Science and Research Content

ORCID Outreach Meeting highlights integrations, use cases and outreach at universities and professional societies -

ORCID, a non-profit organisation that provides an open registry of unique identifiers for researchers, held its twelfth bi-annual Outreach Meeting, hosted by the University of Illinois in Chicago, on May 21-22, 2014. About 160 individuals from around the world participated. This outreach meeting showcased the integrations, use cases, and outreach efforts at universities and professional societies, including nine Adoption and Integration partner institutions that were supported by a grant to ORCID from the Alfred P. Sloan Foundation.

The variety and depth of integration work being carried out by the community was impressive, demonstrating significant progress implementing ORCID identifiers across campus systems. Nearly 60 universities are now ORCID members.

Joshua Greenberg, Sloan Foundation Director of Digital Resources, said in his opening remarks that ORCID iDs are central to the integrity of the scholarly record, particularly as new forms of scholarship evolve. Barbara Allen of the CIC highlighted the promise of ORCID as a durable persistent ID for enabling the discoverability of lifelong research contributions. Karen Butler-Purry of Texas A&M echoed this in her comments, commenting on the role of ORCID in relation to understanding student success. Neil Jacobs provided an overview of the Jisc consultation on ORCID, which is culminating in an ORCID Pilot project in the UK. Yan Shuai of Tsinghau University spoke on the need for name disambiguation in the Chinese researcher community, and summarised the challenges of embedding ORCID into research culture and systems.

More than a dozen institutions, among them Purdue University, Chalmers University of Technology, and the University of Michigan demonstrated how they were integrating ORCID into their systems.

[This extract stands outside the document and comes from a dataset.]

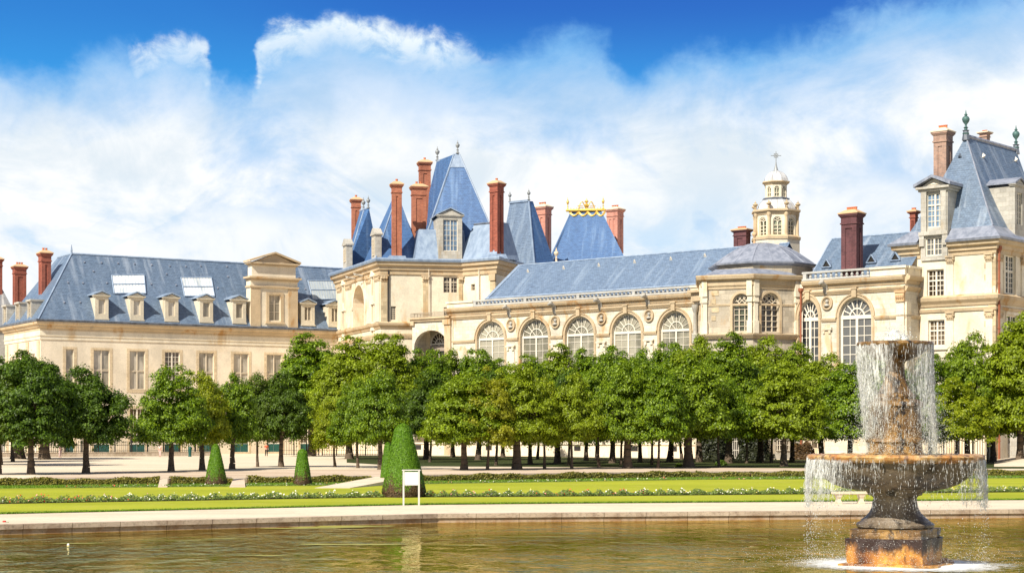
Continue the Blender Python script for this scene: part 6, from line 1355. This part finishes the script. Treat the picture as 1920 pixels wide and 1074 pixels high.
# big stone dormer cutting the eaves
da0, da1 = E1.u(1726.5, .2), E1.u(1776.5, .2); zd1 = E1.z(1750, 350, .2); zdt = E1.z(1750, 328.5, .2); zsill = E1.z(1750, 436, .2); zw_b = E1.z(1752, 426.5, .2); zw_t = E1.z(1752, 362.5, .2); ua, ub = E1.u(1737, .2), E1.u(1768.5, .2)
mb = MB(); wall(mb, E1, da0, da1, w0[2]-.5, zd1-.5, [(ua, ub, zw_b, zw_t), (w0[0], w0[1], w0[2], min(w0[3], zw_b-1.1))], v=.2, dep=.35); E1.box(mb, da0, da0+.2, -6, .199, w0[2]-.5, zd1-.5); E1.box(mb, da1-.2, da1, -6, .199, w0[2]-.5, zd1-.5)
E1.box(mb, da0-.1, w0[0]-.1, .201, .42, zt_-.3, zsill-.3); E1.box(mb, w0[1]+.1, da1+.1, .201, .42, zt_-.3, zsill-.3); E1.box(mb, da0-.15, da1+.15, .201, .5, zsill-.3, zsill+.1)
E1.box(mb, da0-.2, da1+.2, -6, .45, zd1-.5, zd1-.25); E1.box(mb, da0-.4, da1+.4, -6, .7, zd1-.25, zd1); E1.box(mb, da0+.1, da0+.75, .2, .4, zsill+.1, zd1-.5); E1.box(mb, da1-.75, da1-.1, .2, .4, zsill+.1, zd1-.5)
E1.gable(mb, da0, da1, -1, .3, zd1, zdt-.35); dd = mb.build('dormer', 'greystone', tw)
mb = MB(); um = (da0+da1)/2
for s0 in (da0-.6, da1+.6): p = [E1.P(s0, .85, zd1), E1.P(um, .85, zdt-.3), E1.P(um, .85, zdt), E1.P(s0, .85, zd1+.32)]; q = [x-E1.n*6.5 for x in p]; mb.add(p+q, [(0, 1, 2, 3), (7, 6, 5, 4), (0, 4, 5, 1), (1, 5, 6, 2), (2, 6, 7, 3), (3, 7, 4, 0)])
mb.build('pediment_roof', 'lead', dd); mb = MB(); E1.gable(mb, da0+.9, da1-.9, .3, .36, zd1+.2, zdt-.9); mb.build('tympanum', 'palestone', dd)
window(E1, dd, ua, ub, zw_b, zw_t, 'white', 'pane_blue', 4, 6, v=0, mid=.2, trans=zw_b+(zw_t-zw_b)*.66, thin=.07, fw=.12)
window(E1, tw, w0[0], w0[1], w0[2], min(w0[3], zw_b-1.1), 'white', 'pane_dark', 4, 3, v=.0, mid=.2, thin=.07, fw=.12)
# dormer of the right slope, cut by the frame
dormer(E2, tw, 1912, 9, 446, 334, v=.25, back=5, pane='pane_dark', frame='white', nx=4, nz=5, stone_='greystone', roof_m='lead')
chim(tw, 1746.5, 1790, 234, 380, 197, E1.ux, 1.0, brickm='bricktan', pots=4, panels=False, capm='cappale'); chim(tw, 1833, 1860, 244, 300, 205, E1.ux, 1, brickm='bricktan', capm='cappale', pots=2, panels=False); chim(tw, 1702, 1725, 389, 470, 203, E1.ux, 1.0, brickm='brickred', pots=2, panels=False)
# ================================================================== GROUND-FLOOR DETAILS, FENCES, WALLS
mb = MB(); G.box(mb, -8, uR, .001, .35, BEL, 1.5); G.box(mb, -8, uR, .001, .5, 1.5, 1.7); o = mb.build('plinth', 'palestone', gal)
mb = MB()
for px in (788, 920, 1086, 1193, 1266): u = G.u(px); G.box(mb, u-.5, u+.5, .36, .40, .75, 1.35)
mb.build('cellar_grille', 'iron', gal)
mb = MB(); mb.sweep(cv, [(0, BEL), (.5, BEL), (.5, 3.2), (.3, 3.5), (0, 3.5)]); mb.build('plinth', 'greystone', chp)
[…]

Participants spoke about the technical aspects of their projects. Michael Witt from Purdue University remarked that using the ORCID API was "straightforward, well-documented and well-supported." ORCID provides a comprehensive Knowledge Base of documentation, and an open developer's sandbox to help support integration and innovation. Support for ORCID has been integrated into the source code of many research information platforms, making adoption even easier for organisations.

The ORCID Technical Team also held a Codefest simultaneous to the Outreach Meeting.